• _Exercise goal_: Skip pictures; extract every line from the one with "Model this scene" through the one with "COL = bpy.context.scene.collection", exactly as written.

########################################

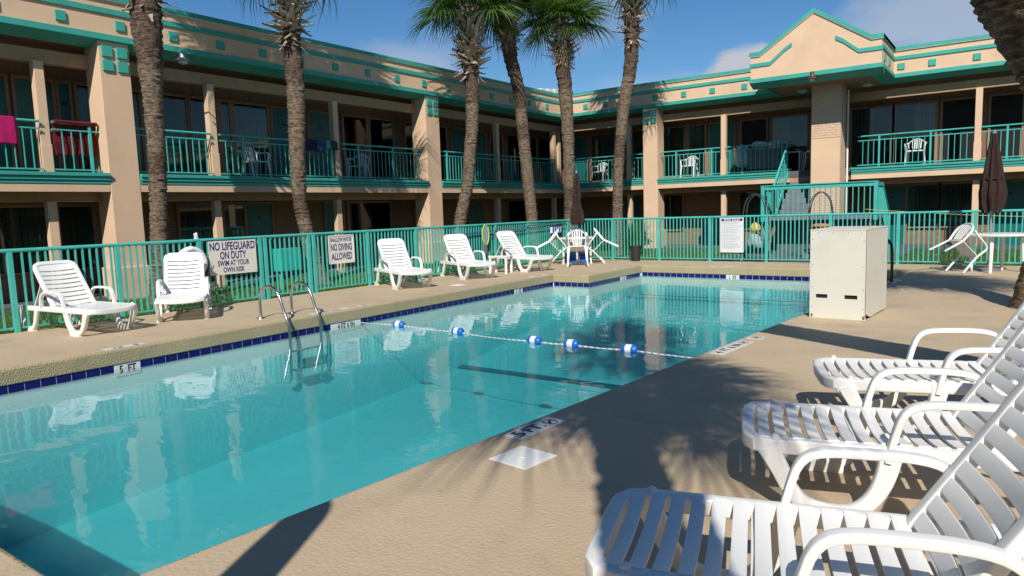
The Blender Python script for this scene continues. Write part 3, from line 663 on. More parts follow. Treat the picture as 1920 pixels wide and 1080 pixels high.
# rooftop units behind the corner
MB().prism([(12.6, 6.0), (15.6, 6.0), (15.1, 6.95), (13.0, 6.95)], lambda y, z: (-9.6, y, z), lambda y, z: (-10.6, y, z)).build('roof_ridge', M['roofdark'], WA, smooth=False)
for i in range(3):
    b = MB().box((-9.3, 13.2 + i * .56, 6.2), (-8.7, 13.66 + i * .56, 6.86 + i * .05)).build('rooftop_unit', M['cream'], None, smooth=False, bevel=.02)
    tag(b, ['left', 'middle', 'right'][i] + 'most of three cream rooftop units above the motel corner' if i != 1 else 'middle one of three cream rooftop units above the motel corner', 'air unit', 'rooftop units')

# ------------------------------------------------------------------ pool fence
fb = MB().box((-.0125, -.0125, 0), (.0125, .0125, 1.08)).mesh('baluster', M['tealmetal'], smooth=False)
fpost = MB().box((-.035, -.035, -.15), (.035, .035, 1.135)).mesh('post', M['tealmetal'], smooth=False, bevel=.004)
def fence(T, a, b, posts, pitch=.0975, skip=()):
    a = Vector((*a, 0)); b = Vector((*b, 0)); L = (b - a).length; dr_ = (b - a).normalized(); ang = math.atan2(dr_.y, dr_.x)
    MB().sweep([a + Vector((0, 0, 1.155)), b + Vector((0, 0, 1.155))], .056, .056, seg=10, ref=(0, 0, 1)).build('top_rail', M['tealmetal'], T)
    MB().sweep([a + Vector((0, 0, .065)), b + Vector((0, 0, .065))], .03, .035, seg=4, p=.5, ref=(0, 0, 1)).build('bottom_rail', M['tealmetal'], T)
    for s_ in posts: p = a + dr_ * s_; put('post', fpost, T, p, (0, 0, ang))
    n_ = int(L / pitch)
    for i in range(n_):
        s_ = (i + .5) * L / n_
        if min([abs(s_ - q) for q in posts] + [9]) < .055: continue
        p = a + dr_ * s_; o_ = put('baluster', fb, T, (p.x, p.y, .07), (0, 0, ang))
FA = thing('pool_fence', 'teal metal picket fence along the left side of the pool up to the gate', 'fence')
yA = lambda y: (FX(y), y)
s0 = -14.5
fence(FA, yA(s0), yA(-5.86), [(-y0 * -1 - s0) / math.cos(.045) for y0 in (-12.7, -11.2, -9.79, -8.37, -7.05, -5.90)])
GT = thing('pool_gate', 'teal picket gate between the lifeguard sign and the no diving sign', 'gate')
fence(GT, yA(-5.83), yA(-4.80), [.035, .99])
FA2 = thing('pool_fence', 'teal metal picket fence from the gate to the far left corner', 'fence')
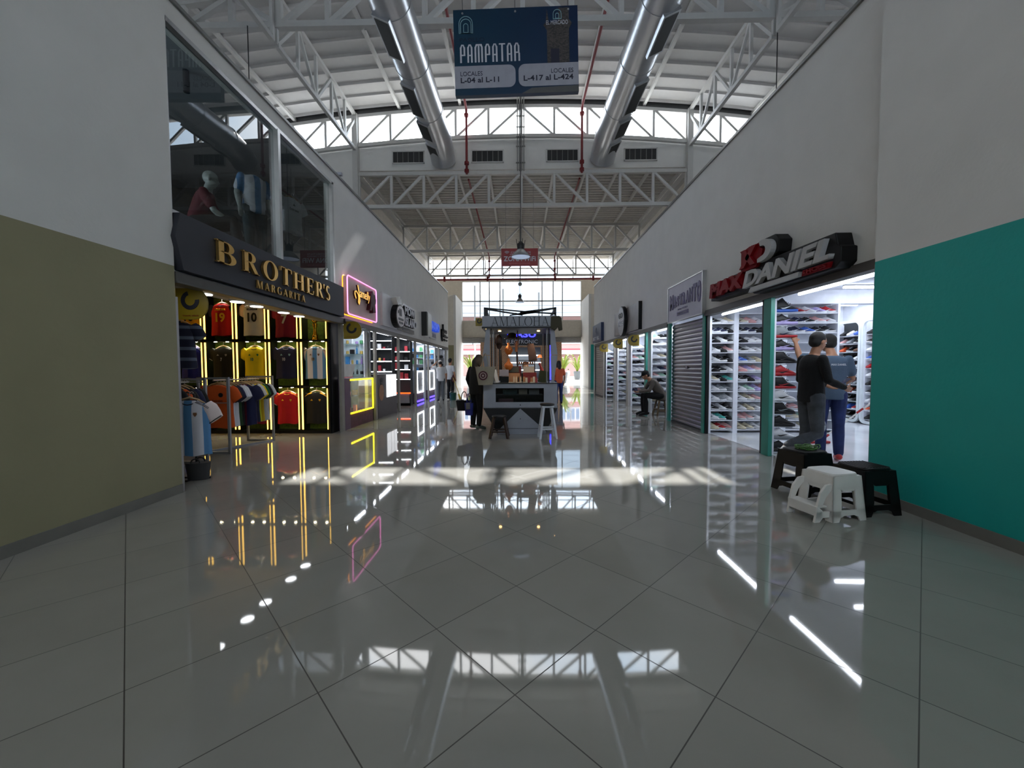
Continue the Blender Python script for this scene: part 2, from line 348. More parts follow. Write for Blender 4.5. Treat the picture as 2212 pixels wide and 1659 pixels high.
# clerestory window frame
XW = [XC+1.24*i for i in range(-9, 10)]
truss('window_truss', 'arched row of white frames across the bright high windows', [(x, 15.42, top(x)+.06) for x in XW], [(x, 15.42, sill(x)-.0) for x in XW], .12)
GL = glassmat('clear glass', (.98, .99, 1), 1, .0)
cg = MB()
for i in range(24):
    a, b = -12+i, -11+i; cg.add([(a, 15.6, sill(a)), (b, 15.6, sill(b)), (b, 15.6, top(b)+.15), (a, 15.6, top(a)+.15)], [(0, 1, 2, 3)])
struct('window_1', cg, GL)
# near cross truss and the two lengthwise trusses
XN = [XC+1.24*i for i in range(-8, 9)]
truss('cross_truss', 'deep white steel truss crossing overhead behind the blue hanging sign', [(x, 10.45, 11.2-(x-XC)**2/134) for x in XN], [(x, 10.45, 10.05) for x in XN], .15, None, lambda i: (i < 8) if 2 < i < 13 else (i in (1, 13)), .12)
for sx, s_ in ((-1, 'left'), (1, 'right')):
    YT = [10.45+i*1.004 for i in range(6)]
    for blk, ys in (('far', YT), ('near', [10.27-1.1*i for i in range(8)])):
        if blk == 'near': ys = ys[::-1]
        x = XC+sx*6.3
        truss('lengthwise_truss', f'white steel truss running lengthwise above the {s_} wall' + (' up to the high windows' if blk == 'far' else ' nearest the viewer'), [(x, q, 10.88) for q in ys], [(x, q, 9.58) for q in ys], .11, None, lambda i: i % 2 == 0, .08)
    struct(f'trim_{45 if sx < 0 else 46}', MB().box(x-.1, x+.1, 15.28, 15.5, 5, 10.9), STEEL)
for i, dx in enumerate((-8.6, -4.6, -2.3, 2.3, 4.6, 8.6)):
    MB().box(XC+dx-.05, XC+dx+.05, -9, 15.4, zr(XC+dx)-.1, zr(XC+dx)+.02).build('roof_purlin', STEEL, label=f"slim white beam under the high roof, {['leftmost', 'second', 'third', 'fourth', 'fifth', 'rightmost'][i]} counting from the left", cat='beam', group='beams under the high roof')
# --- low roof beyond: ribbed deck, side walls, two trusses, facade truss
DECK = mat('grey ribbed deck', rgb(200, 196, 188), .7)
dk = MB(); ring = []
for i in range(53):
    yb = 15.7+i*.25
    ring += [(yb, 8.98), (yb+.07, 8.98), (yb+.10, 9.05), (yb+.22, 9.05)]
dk.add([(x, yy, zz) for x in (XC-6.5, XC+6.5) for yy, zz in ring], [(i, i+1, i+1+len(ring), i+len(ring)) for i in range(len(ring)-1)])
dk.box(XC-6.5, XC+6.5, 15.7, 29, 9.08, 9.16)
struct('ceiling_low', dk, DECK)
SIDE = mat('cream side wall', rgb(222, 216, 206), .85)
struct('wall_low_left', MB().box(XC-6.65, XC-6.45, 15.7, 28.6, 5, 9.0), SIDE); struct('wall_low_right', MB().box(XC+6.45, XC+6.65, 15.7, 28.6, 5, 9.0), SIDE)
for n_, (y, zb, zt) in enumerate(((15.42, 7.46, 8.68), (21.3, 7.48, 8.78), (27.1, 7.5, 8.84))):
    truss('roof_truss', ('white truss hanging directly below the wall with the air grilles', 'middle white truss under the ribbed low roof', 'farthest white truss standing before the bright end windows')[n_], [(x, y, zt) for x in X10], [(x, y, zb) for x in X10], .13, None, None, .09)
for i, x in enumerate(X10): MB().box(x-.045, x+.045, 15.7, 28.4, 8.86, 8.97).build('roof_joist', STEEL, label=f"slim joist under the ribbed low roof, number {i+1} counting from the left wall", cat='joist', group='joists under the ribbed low roof')
for sx in (-1, 1): MB().box(XC+sx*6.36-.09, XC+sx*6.36+.09, 15.7, 28.4, 8.6, 8.86).build('edge_beam', STEEL, label=f"long beam along the top of the {'left' if sx < 0 else 'right'} cream side wall", cat='beam')
# --- end facade
FAC = mat('beige facade plaster', rgb(196, 188, 174), .8, bump=.1); BR = mat('tan brick', rgb(150, 112, 82), .8)
def brick(name, c1, c2, mort, sx=3.2):
    m = bpy.data.materials.new(name); m.use_nodes = True; n = m.node_tree; p = n.nodes['Principled BSDF']; t = n.nodes.new('ShaderNodeTexBrick'); tc = n.nodes.new('ShaderNodeTexCoord'); mp = n.nodes.new('ShaderNodeMapping')
    t.inputs['Color1'].default_value = c1+(1,); t.inputs['Color2'].default_value = c2+(1,); t.inputs['Mortar'].default_value = mort+(1,); t.inputs['Scale'].default_value = sx
    mp.inputs['Rotation'].default_value = (R(90), 0, 0); n.links.new(tc.outputs['Object'], mp.inputs[0]); n.links.new(mp.outputs[0], t.inputs['Vector']); n.links.new(t.outputs[0], p.inputs['Base Color']); p.inputs['Roughness'].default_value = .85; return m
BRK = brick('thin tan bricks', rgb(168, 128, 96), rgb(150, 108, 78), rgb(190, 170, 150))
YF = 28.5
fc = MB()
fc.box(XC-6.6, -4.02, YF, YF+.25, 0, 7.42); fc.box(4.42, XC+6.6, YF, YF+.25, 0, 7.42)
fc.box(-4.02, 4.42, YF-.15, YF+.25, 3.45, 4.6); fc.box(XC-6.6, XC+6.6, YF, YF+.25, 7.42, 7.6)
struct('wall_end', fc, FAC)
struct('wall_end_brick', MB().box(-2.75, 3.05, YF, YF+.2, 0, 3.45), BRK)
struct('window_2', MB().add([(-4.02, YF+.1, 4.6), (4.42, YF+.1, 4.6), (4.42, YF+.1, 7.42), (-4.02, YF+.1, 7.42)], [(0, 1, 2, 3)]), glassmat('sun control glass', (.25, .25, .25), 1, 0))
struct('window_3', MB().add([(XC-6.5, YF+.1, 7.6), (XC+6.5, YF+.1, 7.6), (XC+6.5, YF+.1, 9.1), (XC-6.5, YF+.1, 9.1)], [(0, 1, 2, 3)]), glassmat('sun control glass pale', (.9, .9, .9), 1, 0))
mu = MB()
for px in (1037, 1057, 1080, 1171, 1195, 1215): x = at(px, 650, Y=YF).x; mu.box(x-.035, x+.035, YF+.02, YF+.1, 4.6, 7.42)
z = at(1124, 650, Y=YF).z; mu.box(-4.02, 4.42, YF+.02, YF+.1, z-.035, z+.035); mu.box(-4.02, 4.42, YF, YF+.1, 4.6, 4.66)
for i in range(11): mu.box(X10[i]-.03, X10[i]+.03, YF+.02, YF+.1, 7.6, 9.1)
mu.box(XC-6.5, XC+6.5, YF+.02, YF+.1, 8.28, 8.36)
struct('trim_50', mu, STEEL)
# rolled-up shutters over the two doorways
for sx, (x0, x1) in enumerate(((-4.0, -2.72), (3.02, 4.4))):
    s_ = E('roller_shutter_box', f"rolled-up grey shutter over the {'left' if sx == 0 else 'right'} street doorway", 'shutter', ((x0+x1)/2, YF-.2, 3.1))
    b = MB(); c0 = (x0+x1)/2
    for j in range(4): b.box(x0-c0-.4*(sx == 1), x1-c0+.4*(sx == 0), -.05, .16, .01+j*.085, .08+j*.085)
    b.build('slats', mat('shutter grey', rgb(120, 116, 110), .5, metal=.4), s_); MB().box(x0-c0, x1-c0, -.02, .03, -.05, 0).build('bottom_bar', DARK, s_)
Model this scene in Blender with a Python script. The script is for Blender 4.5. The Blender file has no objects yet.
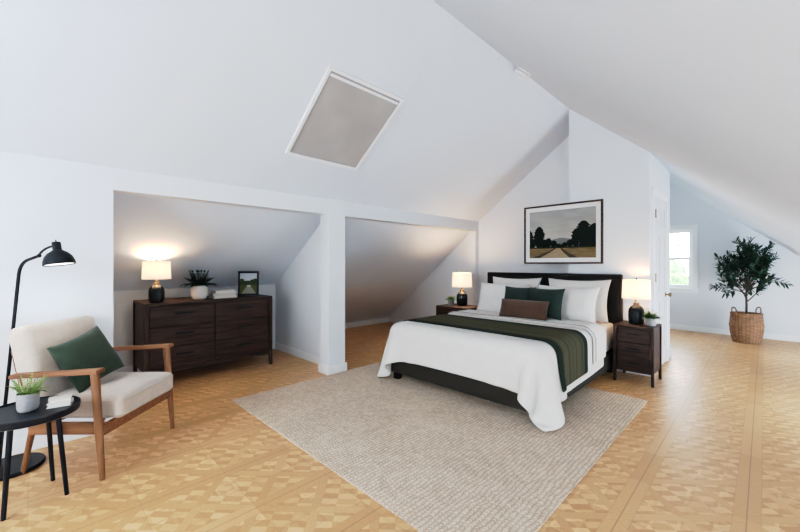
import bpy, bmesh, math, random
import numpy as np
from mathutils import Vector, Matrix, noise
random.seed(7)
PI = math.pi
COL = bpy.context.scene.collection

# ------------------------------------------------------------------ node helpers
class E:
    """tiny expression wrapper around node sockets"""
    def __init__(s, nt, sock): s.nt, s.s = nt, sock
    def _m(s, op, *o):
        n = s.nt.nodes.new('ShaderNodeMath'); n.operation = op
        for i, v in enumerate((s,) + o):
            if isinstance(v, E): s.nt.links.new(v.s, n.inputs[i])
            else: n.inputs[i].default_value = v
        return E(s.nt, n.outputs[0])
    def __add__(s, o): return s._m('ADD', o)
    def __sub__(s, o): return s._m('SUBTRACT', o)
    def __mul__(s, o): return s._m('MULTIPLY', o)
    __rmul__ = __mul__
    __radd__ = __add__
    def __rsub__(s, o): return (s * -1.0) + o
    def __truediv__(s, o): return s._m('DIVIDE', o)
    def floor(s): return s._m('FLOOR')
    def fract(s): return s._m('FRACT')
    def abs(s): return s._m('ABSOLUTE')
    def lt(s, o): return s._m('LESS_THAN', o)
    def gt(s, o): return s._m('GREATER_THAN', o)
    def mod(s, o): return s._m('FLOORED_MODULO', o)
    def mn(s, o): return s._m('MINIMUM', o)
    def mx(s, o): return s._m('MAXIMUM', o)
    def sin(s): return s._m('SINE')
    def atan2(s, o): return s._m('ARCTAN2', o)

def new_mat(name):
    m = bpy.data.materials.new(name); m.use_nodes = True
    nt = m.node_tree; nt.nodes.clear()
    out = nt.nodes.new('ShaderNodeOutputMaterial')
    b = nt.nodes.new('ShaderNodeBsdfPrincipled')
    nt.links.new(b.outputs[0], out.inputs[0])
    return m, nt, b, out

def coords(nt, which='Object'):
    tc = nt.nodes.new('ShaderNodeTexCoord')
    sp = nt.nodes.new('ShaderNodeSeparateXYZ')
    nt.links.new(tc.outputs[which], sp.inputs[0])
    return tc.outputs[which], E(nt, sp.outputs[0]), E(nt, sp.outputs[1]), E(nt, sp.outputs[2])

def noise_tex(nt, vec, scale, detail=3, rough=.5, stretch=None):
    n = nt.nodes.new('ShaderNodeTexNoise')
    n.inputs['Scale'].default_value = scale; n.inputs['Detail'].default_value = detail
    n.inputs['Roughness'].default_value = rough
    if stretch:
        mp = nt.nodes.new('ShaderNodeMapping'); mp.inputs['Scale'].default_value = stretch
        nt.links.new(vec, mp.inputs[0]); vec = mp.outputs[0]
    nt.links.new(vec, n.inputs['Vector'])
    return E(nt, n.outputs['Fac'])

def combine(nt, x, y, z=0.0):
    c = nt.nodes.new('ShaderNodeCombineXYZ')
    for i, v in enumerate((x, y, z)):
        if isinstance(v, E): nt.links.new(v.s, c.inputs[i])
        else: c.inputs[i].default_value = v
    return c.outputs[0]

def white(nt, x, y, z=0.0):
    w = nt.nodes.new('ShaderNodeTexWhiteNoise'); w.noise_dimensions = '3D'
    nt.links.new(combine(nt, x, y, z), w.inputs['Vector'])
    return E(nt, w.outputs['Value'])

def mixc(nt, fac, a, b):
    m = nt.nodes.new('ShaderNodeMix'); m.data_type = 'RGBA'
    if isinstance(fac, E): nt.links.new(fac.s, m.inputs[0])
    else: m.inputs[0].default_value = fac
    for i, v in ((6, a), (7, b)):
        if isinstance(v, (tuple, list)): m.inputs[i].default_value = (*v[:3], 1)
        else: nt.links.new(v, m.inputs[i])
    return m.outputs[2]

def bump(nt, b, h, strength=.3, dist=.01):
    n = nt.nodes.new('ShaderNodeBump')
    n.inputs['Strength'].default_value = strength; n.inputs['Distance'].default_value = dist
    nt.links.new(h.s, n.inputs['Height']); nt.links.new(n.outputs[0], b.inputs['Normal'])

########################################

• _Task result_:
Model this scene in Blender with a Python script. The script is for Blender 4.5. The Blender file has no objects yet.
import bpy, bmesh, math, random
import numpy as np
from mathutils import Vector, Matrix, noise
random.seed(7)
PI = math.pi
COL = bpy.context.scene.collection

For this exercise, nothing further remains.